L’accumulation capitalistique excessive

Un autre aspect important du problème a été étudié en profondeur par Thomas Piketty dans Le capital au XXIe siècle. Beaucoup de macro-économistes craignent en effet la réapparition progressive d’une « société d’héritiers ». Il s’agirait d’une société dans laquelle le pouvoir économique se transmet de génération en génération, par l’héritage, à l’intérieur d’un nombre limité de familles. Les sociétés occidentales du 19e siècle étaient proches de ce modèle. L’argent n’est alors qu’un élément permettant d’accumuler du pouvoir. Il est incontestable que le contrôle de capitaux très importants par le biais de groupes de sociétés à la structure complexe n’est plus seulement un  pouvoir économique. Il a une dimension politique puisqu’il permet d’influer sur le devenir historique. Songeons à Apple (valeur boursière de 2 900 milliards de dollars en 2021), Microsoft (2 500 milliards de dollars), Alphabet société mère de Google (1 900 milliards de dollars). Ces chiffres sont comparables au PIB de la France : 2 500 milliards d’euros en 2021, soit à peu près 3 000 milliards de dollars de 2021.

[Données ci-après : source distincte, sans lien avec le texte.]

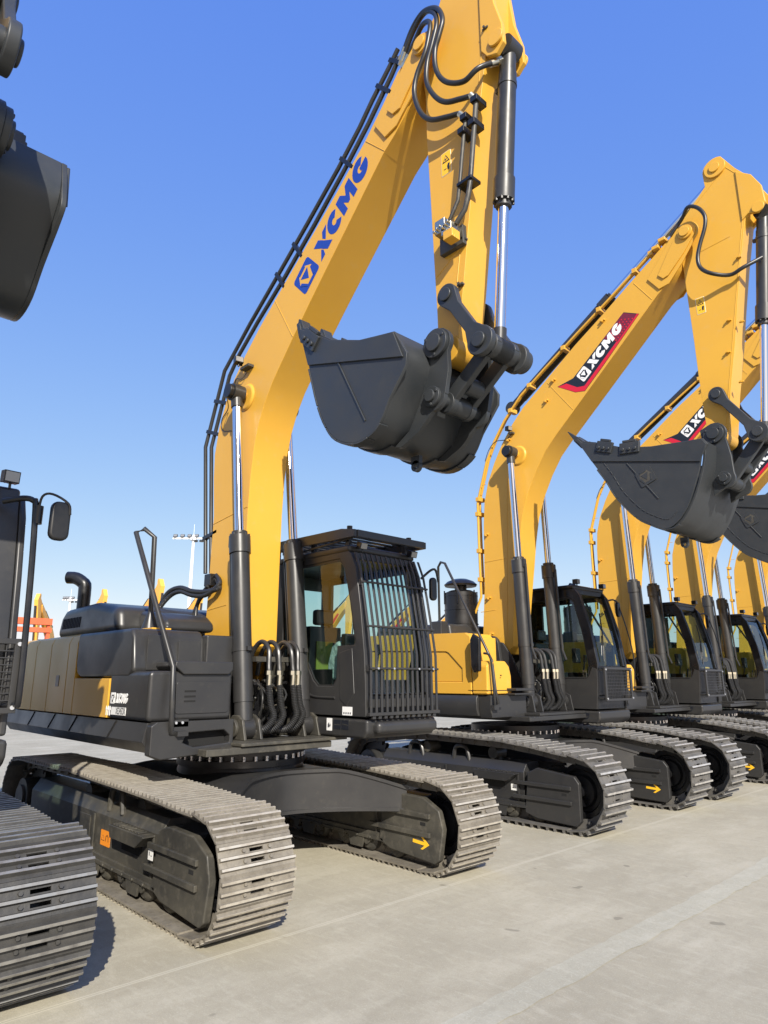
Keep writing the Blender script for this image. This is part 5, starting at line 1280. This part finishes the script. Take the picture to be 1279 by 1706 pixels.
# ------------------------------------------------------------------ ground
def concrete(name, base, dark, light, joints):
    m = bpy.data.materials.new(name); m.use_nodes = True; nt = m.node_tree; b = nt.nodes['Principled BSDF']
    b.inputs['Roughness'].default_value = .85; b.inputs['Specular IOR Level'].default_value = .25
    tc = nt.nodes.new('ShaderNodeTexCoord')
    def noise(sc, det=8, rough=.65, stretch=None):
        n = nt.nodes.new('ShaderNodeTexNoise'); n.inputs['Scale'].default_value = sc; n.inputs['Detail'].default_value = det; n.inputs['Roughness'].default_value = rough
        if stretch:
            mp = nt.nodes.new('ShaderNodeMapping'); mp.inputs['Scale'].default_value = stretch
            nt.links.new(tc.outputs['Object'], mp.inputs['Vector']); nt.links.new(mp.outputs[0], n.inputs['Vector'])
        else: nt.links.new(tc.outputs['Object'], n.inputs['Vector'])
        return n.outputs['Fac']
    def rng(v, a, b_, c, d):
        r = nt.nodes.new('ShaderNodeMapRange'); r.inputs['From Min'].default_value = a; r.inputs['From Max'].default_value = b_; r.inputs['To Min'].default_value = c; r.inputs['To Max'].default_value = d
        nt.links.new(v, r.inputs['Value']); return r.outputs['Result']
    def mix(f, a, c):
        x = nt.nodes.new('ShaderNodeMix'); x.data_type = 'RGBA'
        nt.links.new(f, x.inputs['Factor'])
        if isinstance(a, tuple): x.inputs['A'].default_value = (*a, 1)
        else: nt.links.new(a, x.inputs['A'])
        x.inputs['B'].default_value = (*c, 1); return x.outputs['Result']
    c = mix(rng(noise(.35), .35, .68, 0, 1), base, dark)
    c = mix(rng(noise(1.6, stretch=(1, .45, 1)), .48, .72, 0, .75), c, light)
    c = mix(rng(noise(.9, stretch=(.5, 2.2, 1)), .55, .75, 0, .5), c, dark)
    c = mix(rng(noise(30, 4), .5, .85, 0, .45), c, tuple(q*.6 for q in base))
    c = mix(rng(noise(110, 3), .55, .8, 0, .55), c, tuple(min(1, q*1.35) for q in light))
    c = mix(rng(noise(7, 5, .7, (1, .3, 1)), .5, .7, 0, .45), c, dark)
    c = mix(rng(noise(14, 5, .7, (.35, 1, 1)), .52, .7, 0, .4), c, light)
    c = mix(rng(noise(4.0, 2, .4), .735, .76, 0, .5), c, tuple(q*.45 for q in dark))
    if joints:
        sp = nt.nodes.new('ShaderNodeSeparateXYZ'); nt.links.new(tc.outputs['Object'], sp.inputs[0])
        for ax, per, off in joints:
            a = nt.nodes.new('ShaderNodeMath'); a.operation = 'ADD'; a.inputs[1].default_value = 1000*per-off; nt.links.new(sp.outputs[ax], a.inputs[0])
            d = nt.nodes.new('ShaderNodeMath'); d.operation = 'PINGPONG'; d.inputs[1].default_value = per/2; nt.links.new(a.outputs[0], d.inputs[0])
            c = mix(rng(d.outputs[0], .006, .026, .6, 0), c, tuple(min(1, q*1.18) for q in light))
            c = mix(rng(d.outputs[0], .003, .006, .45, 0), c, tuple(q*.4 for q in base))
    nt.links.new(c, b.inputs['Base Color'])
    bp = nt.nodes.new('ShaderNodeBump'); bp.inputs['Strength'].default_value = .5; bp.inputs['Distance'].default_value = .004
    nt.links.new(noise(90, 6), bp.inputs['Height']); nt.links.new(bp.outputs['Normal'], b.inputs['Normal'])
    return m
CON = concrete('yard_concrete', (.408, .375, .285), (.315, .288, .218), (.50, .467, .37), [(0, 6.0, 2.13)])
PNT = concrete('faded_line_paint', (.43, .41, .325), (.345, .325, .255), (.52, .50, .41), None)
m = MB(); m.add([(-1500, -1500, 0), (1500, -1500, 0), (1500, 1500, 0), (-1500, 1500, 0)], [(0, 1, 2, 3)])
gr = m.build('ground', CON); gr['kind'] = 'structure'; gr['label'] = 'pale concrete yard with joints'
m = MB()
y = -6.0; a = 3.735; b = 3.93; seg = []
while y < 40:
    L = random.uniform(.05, .16); seg.append((a+random.uniform(-.012, .012), b+random.uniform(-.014, .014), y)); y += L
    if random.random() < .035: a += random.uniform(-.02, .02); b += random.uniform(-.02, .02)
    a += (3.735-a)*.02; b += (3.93-b)*.02
m.add([p for a_, b_, y_ in seg for p in ((a_, y_, .004), (b_, y_, .004))], [(2*i, 2*i+1, 2*i+3, 2*i+2) for i in range(len(seg)-1)])
pl = m.build('painted_line', PNT); pl['kind'] = 'structure'; pl['label'] = 'faded painted line along the row'

# ------------------------------------------------------------------ light, sky, camera
SUN = Vector((1.40, -.83, 1.0)).normalized()
el = math.asin(SUN.z); az = atan2(SUN.x, SUN.y)        # azimuth measured from +Y towards +X
w = bpy.data.worlds.new('World'); S.world = w; w.use_nodes = True; nt = w.node_tree
sky = nt.nodes.new('ShaderNodeTexSky'); sky.sky_type = 'NISHITA'; sky.sun_disc = False
sky.sun_elevation = el; sky.sun_rotation = az; sky.altitude = 0
sky.air_density = 1.0; sky.dust_density = .6; sky.ozone_density = 3.0
sx = nt.nodes.new('ShaderNodeSeparateColor'); cx = nt.nodes.new('ShaderNodeCombineColor'); nt.links.new(sky.outputs[0], sx.inputs[0])
for ch, (gmm, sc) in enumerate(((.86, .84), (.62, 1.14), (.12, 3.25))):      # deepens the sky's blue towards the zenith
    pw = nt.nodes.new('ShaderNodeMath'); pw.operation = 'POWER'; pw.inputs[1].default_value = gmm; nt.links.new(sx.outputs[ch], pw.inputs[0])
    ml = nt.nodes.new('ShaderNodeMath'); ml.operation = 'MULTIPLY'; ml.inputs[1].default_value = sc; nt.links.new(pw.outputs[0], ml.inputs[0]); nt.links.new(ml.outputs[0], cx.inputs[ch])
nt.links.new(cx.outputs[0], nt.nodes['Background'].inputs[0]); nt.nodes['Background'].inputs[1].default_value = .15
ld = bpy.data.lights.new('sun', 'SUN'); ld.energy = 4.6; ld.angle = radians(.5); ld.color = (1, .94, .84)
lo = bpy.data.objects.new('sun', ld); COL.objects.link(lo); lo.rotation_euler = SUN.to_track_quat('Z', 'Y').to_euler(); lo.location = (5, -10, 20)

cd = bpy.data.cameras.new('camera'); co = bpy.data.objects.new('camera', cd); COL.objects.link(co)
F = 1126.; cd.sensor_fit = 'VERTICAL'; cd.sensor_height = 36; cd.sensor_width = 27; cd.lens = F/1706*36
cd.clip_start = .05; cd.clip_end = 5000
p = radians(13.85); yw = radians(43.27)
fw = Vector((-cos(yw)*cos(p), sin(yw)*cos(p), sin(p)))
co.location = (6.503, -4.067, 1.763); co.rotation_euler = fw.to_track_quat('-Z', 'Y').to_euler()
S.camera = co
S.render.resolution_x = 768; S.render.resolution_y = 1024
S.view_settings.view_transform = 'Standard'; S.view_settings.look = 'None'; S.view_settings.exposure = .65; S.view_settings.gamma = 1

Une puissance économique considérable devient aussi une puissance politique sans avoir été désignée démocratiquement. Or, en démocratie, le pouvoir politique doit provenir de l’élection au suffrage universel et de la liberté d’expression de toutes les opinions. Dans le cadre d’une économie mondialisée, il n’existe cependant pas de moyen efficace d’empêcher actuellement cette accumulation du capital. Le capitalisme peut être regardé comme une puissance concurrente de l’État-nation et il est toujours bon que le pouvoir soit réparti et non monopolisé. Par ailleurs, le capitalisme a pour fonction de produire et donc de vendre et d’accroître la consommation. Toute l’histoire des deux derniers siècles montre que notre niveau de vie élevé résulte de la réussite du capitalisme occidental.

Le succès que recueille en France le discours anticapitaliste repose sur une ignorance de l’histoire économique. L’accumulation excessive du capital est un problème bien réel, mais la concentration de tous les pouvoirs par l’État-nation n’en constitue certes pas la solution.